Problem details: Output the data that follows exactly, line for line.

Data block:
————————

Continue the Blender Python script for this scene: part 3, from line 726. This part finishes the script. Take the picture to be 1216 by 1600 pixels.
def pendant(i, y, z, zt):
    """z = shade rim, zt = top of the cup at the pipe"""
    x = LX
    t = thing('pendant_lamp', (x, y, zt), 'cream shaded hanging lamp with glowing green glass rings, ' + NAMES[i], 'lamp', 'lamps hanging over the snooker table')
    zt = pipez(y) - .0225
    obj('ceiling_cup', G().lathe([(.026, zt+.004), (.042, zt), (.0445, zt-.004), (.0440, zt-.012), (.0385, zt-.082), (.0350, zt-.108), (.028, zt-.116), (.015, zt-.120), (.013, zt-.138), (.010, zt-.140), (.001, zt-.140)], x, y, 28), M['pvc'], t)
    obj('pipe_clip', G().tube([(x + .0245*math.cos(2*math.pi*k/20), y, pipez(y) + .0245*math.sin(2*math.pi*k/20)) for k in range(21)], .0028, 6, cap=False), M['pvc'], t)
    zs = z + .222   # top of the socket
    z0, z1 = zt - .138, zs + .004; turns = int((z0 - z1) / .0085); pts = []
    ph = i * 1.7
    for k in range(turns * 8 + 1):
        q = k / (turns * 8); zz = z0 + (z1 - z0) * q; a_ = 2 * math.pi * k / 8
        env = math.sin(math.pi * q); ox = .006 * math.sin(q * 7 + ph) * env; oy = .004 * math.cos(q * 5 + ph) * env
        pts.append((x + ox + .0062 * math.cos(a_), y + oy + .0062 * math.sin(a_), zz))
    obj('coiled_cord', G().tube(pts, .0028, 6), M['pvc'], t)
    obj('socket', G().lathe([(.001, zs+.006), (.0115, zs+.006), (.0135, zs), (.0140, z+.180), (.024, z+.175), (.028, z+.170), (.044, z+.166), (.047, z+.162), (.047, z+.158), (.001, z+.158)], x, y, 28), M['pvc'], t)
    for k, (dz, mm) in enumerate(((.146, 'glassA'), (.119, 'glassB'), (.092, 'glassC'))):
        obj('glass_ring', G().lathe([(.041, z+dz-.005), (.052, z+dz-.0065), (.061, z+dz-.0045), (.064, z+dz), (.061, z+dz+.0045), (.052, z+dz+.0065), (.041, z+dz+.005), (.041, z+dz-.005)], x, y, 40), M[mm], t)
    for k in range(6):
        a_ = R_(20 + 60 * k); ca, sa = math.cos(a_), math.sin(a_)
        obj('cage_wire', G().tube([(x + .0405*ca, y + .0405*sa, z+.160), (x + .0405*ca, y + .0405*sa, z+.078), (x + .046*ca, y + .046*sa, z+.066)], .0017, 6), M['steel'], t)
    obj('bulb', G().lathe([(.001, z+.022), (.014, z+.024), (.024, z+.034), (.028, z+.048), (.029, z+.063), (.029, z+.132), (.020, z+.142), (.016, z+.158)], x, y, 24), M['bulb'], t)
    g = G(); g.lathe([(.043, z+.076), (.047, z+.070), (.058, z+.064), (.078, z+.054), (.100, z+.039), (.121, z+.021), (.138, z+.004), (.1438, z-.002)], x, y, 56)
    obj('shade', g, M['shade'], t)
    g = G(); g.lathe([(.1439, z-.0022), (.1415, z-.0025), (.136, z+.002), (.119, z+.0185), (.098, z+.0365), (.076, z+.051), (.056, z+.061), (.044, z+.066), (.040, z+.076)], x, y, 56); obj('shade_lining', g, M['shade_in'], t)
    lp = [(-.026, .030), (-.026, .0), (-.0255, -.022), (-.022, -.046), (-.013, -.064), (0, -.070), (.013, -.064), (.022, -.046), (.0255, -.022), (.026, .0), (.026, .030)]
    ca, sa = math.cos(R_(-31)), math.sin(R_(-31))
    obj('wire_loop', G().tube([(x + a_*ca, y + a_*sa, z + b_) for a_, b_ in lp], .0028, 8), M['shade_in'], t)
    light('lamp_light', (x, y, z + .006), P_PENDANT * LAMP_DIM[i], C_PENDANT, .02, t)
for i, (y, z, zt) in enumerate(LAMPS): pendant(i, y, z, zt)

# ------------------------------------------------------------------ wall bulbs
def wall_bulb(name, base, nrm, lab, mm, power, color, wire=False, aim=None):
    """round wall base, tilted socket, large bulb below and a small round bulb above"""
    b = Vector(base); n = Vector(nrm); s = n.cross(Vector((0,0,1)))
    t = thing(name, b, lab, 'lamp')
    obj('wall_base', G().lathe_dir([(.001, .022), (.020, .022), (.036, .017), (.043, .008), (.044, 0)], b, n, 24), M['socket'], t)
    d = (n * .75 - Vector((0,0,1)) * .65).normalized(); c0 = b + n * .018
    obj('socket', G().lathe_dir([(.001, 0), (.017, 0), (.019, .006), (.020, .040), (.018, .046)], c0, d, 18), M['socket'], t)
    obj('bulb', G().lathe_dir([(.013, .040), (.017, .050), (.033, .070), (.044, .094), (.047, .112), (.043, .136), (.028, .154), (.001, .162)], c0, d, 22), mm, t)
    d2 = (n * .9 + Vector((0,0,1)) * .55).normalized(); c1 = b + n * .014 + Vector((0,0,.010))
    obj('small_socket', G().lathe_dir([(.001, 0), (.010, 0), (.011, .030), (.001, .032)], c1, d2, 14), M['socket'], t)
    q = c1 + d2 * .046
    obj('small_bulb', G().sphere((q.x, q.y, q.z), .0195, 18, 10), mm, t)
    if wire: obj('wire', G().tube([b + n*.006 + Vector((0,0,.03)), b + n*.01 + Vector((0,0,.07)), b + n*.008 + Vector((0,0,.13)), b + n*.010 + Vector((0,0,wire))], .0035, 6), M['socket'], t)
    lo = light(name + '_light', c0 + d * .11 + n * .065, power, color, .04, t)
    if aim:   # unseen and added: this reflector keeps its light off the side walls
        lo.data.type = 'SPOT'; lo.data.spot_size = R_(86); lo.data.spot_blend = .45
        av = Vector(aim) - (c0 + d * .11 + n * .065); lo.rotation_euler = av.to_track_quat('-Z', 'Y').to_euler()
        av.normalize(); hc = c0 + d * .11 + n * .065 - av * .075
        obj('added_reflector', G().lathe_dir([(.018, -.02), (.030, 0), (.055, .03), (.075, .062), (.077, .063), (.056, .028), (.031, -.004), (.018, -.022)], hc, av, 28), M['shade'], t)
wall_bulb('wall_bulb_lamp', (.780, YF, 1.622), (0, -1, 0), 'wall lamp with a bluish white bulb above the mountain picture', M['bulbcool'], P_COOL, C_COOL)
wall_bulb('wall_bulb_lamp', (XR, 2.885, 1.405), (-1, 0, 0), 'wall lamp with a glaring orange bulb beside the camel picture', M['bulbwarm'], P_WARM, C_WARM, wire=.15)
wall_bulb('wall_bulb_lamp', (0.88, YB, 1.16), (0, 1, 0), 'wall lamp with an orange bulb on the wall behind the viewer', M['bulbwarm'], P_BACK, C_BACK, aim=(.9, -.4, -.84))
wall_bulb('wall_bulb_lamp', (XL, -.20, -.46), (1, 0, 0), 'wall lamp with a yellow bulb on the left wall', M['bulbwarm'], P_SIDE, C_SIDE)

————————

Answer to the task:
Continue the Blender Python script for this scene: part 3, from line 726. This part finishes the script. Take the picture to be 1216 by 1600 pixels.
def pendant(i, y, z, zt):
    """z = shade rim, zt = top of the cup at the pipe"""
    x = LX
    t = thing('pendant_lamp', (x, y, zt), 'cream shaded hanging lamp with glowing green glass rings, ' + NAMES[i], 'lamp', 'lamps hanging over the snooker table')
    zt = pipez(y) - .0225
    obj('ceiling_cup', G().lathe([(.026, zt+.004), (.042, zt), (.0445, zt-.004), (.0440, zt-.012), (.0385, zt-.082), (.0350, zt-.108), (.028, zt-.116), (.015, zt-.120), (.013, zt-.138), (.010, zt-.140), (.001, zt-.140)], x, y, 28), M['pvc'], t)
    obj('pipe_clip', G().tube([(x + .0245*math.cos(2*math.pi*k/20), y, pipez(y) + .0245*math.sin(2*math.pi*k/20)) for k in range(21)], .0028, 6, cap=False), M['pvc'], t)
    zs = z + .222   # top of the socket
    z0, z1 = zt - .138, zs + .004; turns = int((z0 - z1) / .0085); pts = []
    ph = i * 1.7
    for k in range(turns * 8 + 1):
        q = k / (turns * 8); zz = z0 + (z1 - z0) * q; a_ = 2 * math.pi * k / 8
        env = math.sin(math.pi * q); ox = .006 * math.sin(q * 7 + ph) * env; oy = .004 * math.cos(q * 5 + ph) * env
        pts.append((x + ox + .0062 * math.cos(a_), y + oy + .0062 * math.sin(a_), zz))
    obj('coiled_cord', G().tube(pts, .0028, 6), M['pvc'], t)
    obj('socket', G().lathe([(.001, zs+.006), (.0115, zs+.006), (.0135, zs), (.0140, z+.180), (.024, z+.175), (.028, z+.170), (.044, z+.166), (.047, z+.162), (.047, z+.158), (.001, z+.158)], x, y, 28), M['pvc'], t)
    for k, (dz, mm) in enumerate(((.146, 'glassA'), (.119, 'glassB'), (.092, 'glassC'))):
        obj('glass_ring', G().lathe([(.041, z+dz-.005), (.052, z+dz-.0065), (.061, z+dz-.0045), (.064, z+dz), (.061, z+dz+.0045), (.052, z+dz+.0065), (.041, z+dz+.005), (.041, z+dz-.005)], x, y, 40), M[mm], t)
    for k in range(6):
        a_ = R_(20 + 60 * k); ca, sa = math.cos(a_), math.sin(a_)
        obj('cage_wire', G().tube([(x + .0405*ca, y + .0405*sa, z+.160), (x + .0405*ca, y + .0405*sa, z+.078), (x + .046*ca, y + .046*sa, z+.066)], .0017, 6), M['steel'], t)
    obj('bulb', G().lathe([(.001, z+.022), (.014, z+.024), (.024, z+.034), (.028, z+.048), (.029, z+.063), (.029, z+.132), (.020, z+.142), (.016, z+.158)], x, y, 24), M['bulb'], t)
    g = G(); g.lathe([(.043, z+.076), (.047, z+.070), (.058, z+.064), (.078, z+.054), (.100, z+.039), (.121, z+.021), (.138, z+.004), (.1438, z-.002)], x, y, 56)
    obj('shade', g, M['shade'], t)
    g = G(); g.lathe([(.1439, z-.0022), (.1415, z-.0025), (.136, z+.002), (.119, z+.0185), (.098, z+.0365), (.076, z+.051), (.056, z+.061), (.044, z+.066), (.040, z+.076)], x, y, 56); obj('shade_lining', g, M['shade_in'], t)
    lp = [(-.026, .030), (-.026, .0), (-.0255, -.022), (-.022, -.046), (-.013, -.064), (0, -.070), (.013, -.064), (.022, -.046), (.0255, -.022), (.026, .0), (.026, .030)]
    ca, sa = math.cos(R_(-31)), math.sin(R_(-31))
    obj('wire_loop', G().tube([(x + a_*ca, y + a_*sa, z + b_) for a_, b_ in lp], .0028, 8), M['shade_in'], t)
    light('lamp_light', (x, y, z + .006), P_PENDANT * LAMP_DIM[i], C_PENDANT, .02, t)
for i, (y, z, zt) in enumerate(LAMPS): pendant(i, y, z, zt)

# ------------------------------------------------------------------ wall bulbs
def wall_bulb(name, base, nrm, lab, mm, power, color, wire=False, aim=None):
    """round wall base, tilted socket, large bulb below and a small round bulb above"""
    b = Vector(base); n = Vector(nrm); s = n.cross(Vector((0,0,1)))
    t = thing(name, b, lab, 'lamp')
    obj('wall_base', G().lathe_dir([(.001, .022), (.020, .022), (.036, .017), (.043, .008), (.044, 0)], b, n, 24), M['socket'], t)
    d = (n * .75 - Vector((0,0,1)) * .65).normalized(); c0 = b + n * .018
    obj('socket', G().lathe_dir([(.001, 0), (.017, 0), (.019, .006), (.020, .040), (.018, .046)], c0, d, 18), M['socket'], t)
    obj('bulb', G().lathe_dir([(.013, .040), (.017, .050), (.033, .070), (.044, .094), (.047, .112), (.043, .136), (.028, .154), (.001, .162)], c0, d, 22), mm, t)
    d2 = (n * .9 + Vector((0,0,1)) * .55).normalized(); c1 = b + n * .014 + Vector((0,0,.010))
    obj('small_socket', G().lathe_dir([(.001, 0), (.010, 0), (.011, .030), (.001, .032)], c1, d2, 14), M['socket'], t)
    q = c1 + d2 * .046
    obj('small_bulb', G().sphere((q.x, q.y, q.z), .0195, 18, 10), mm, t)
    if wire: obj('wire', G().tube([b + n*.006 + Vector((0,0,.03)), b + n*.01 + Vector((0,0,.07)), b + n*.008 + Vector((0,0,.13)), b + n*.010 + Vector((0,0,wire))], .0035, 6), M['socket'], t)
    lo = light(name + '_light', c0 + d * .11 + n * .065, power, color, .04, t)
    if aim:   # unseen and added: this reflector keeps its light off the side walls
        lo.data.type = 'SPOT'; lo.data.spot_size = R_(86); lo.data.spot_blend = .45
        av = Vector(aim) - (c0 + d * .11 + n * .065); lo.rotation_euler = av.to_track_quat('-Z', 'Y').to_euler()
        av.normalize(); hc = c0 + d * .11 + n * .065 - av * .075
        obj('added_reflector', G().lathe_dir([(.018, -.02), (.030, 0), (.055, .03), (.075, .062), (.077, .063), (.056, .028), (.031, -.004), (.018, -.022)], hc, av, 28), M['shade'], t)
wall_bulb('wall_bulb_lamp', (.780, YF, 1.622), (0, -1, 0), 'wall lamp with a bluish white bulb above the mountain picture', M['bulbcool'], P_COOL, C_COOL)
wall_bulb('wall_bulb_lamp', (XR, 2.885, 1.405), (-1, 0, 0), 'wall lamp with a glaring orange bulb beside the camel picture', M['bulbwarm'], P_WARM, C_WARM, wire=.15)
wall_bulb('wall_bulb_lamp', (0.88, YB, 1.16), (0, 1, 0), 'wall lamp with an orange bulb on the wall behind the viewer', M['bulbwarm'], P_BACK, C_BACK, aim=(.9, -.4, -.84))
wall_bulb('wall_bulb_lamp', (XL, -.20, -.46), (1, 0, 0), 'wall lamp with a yellow bulb on the left wall', M['bulbwarm'], P_SIDE, C_SIDE)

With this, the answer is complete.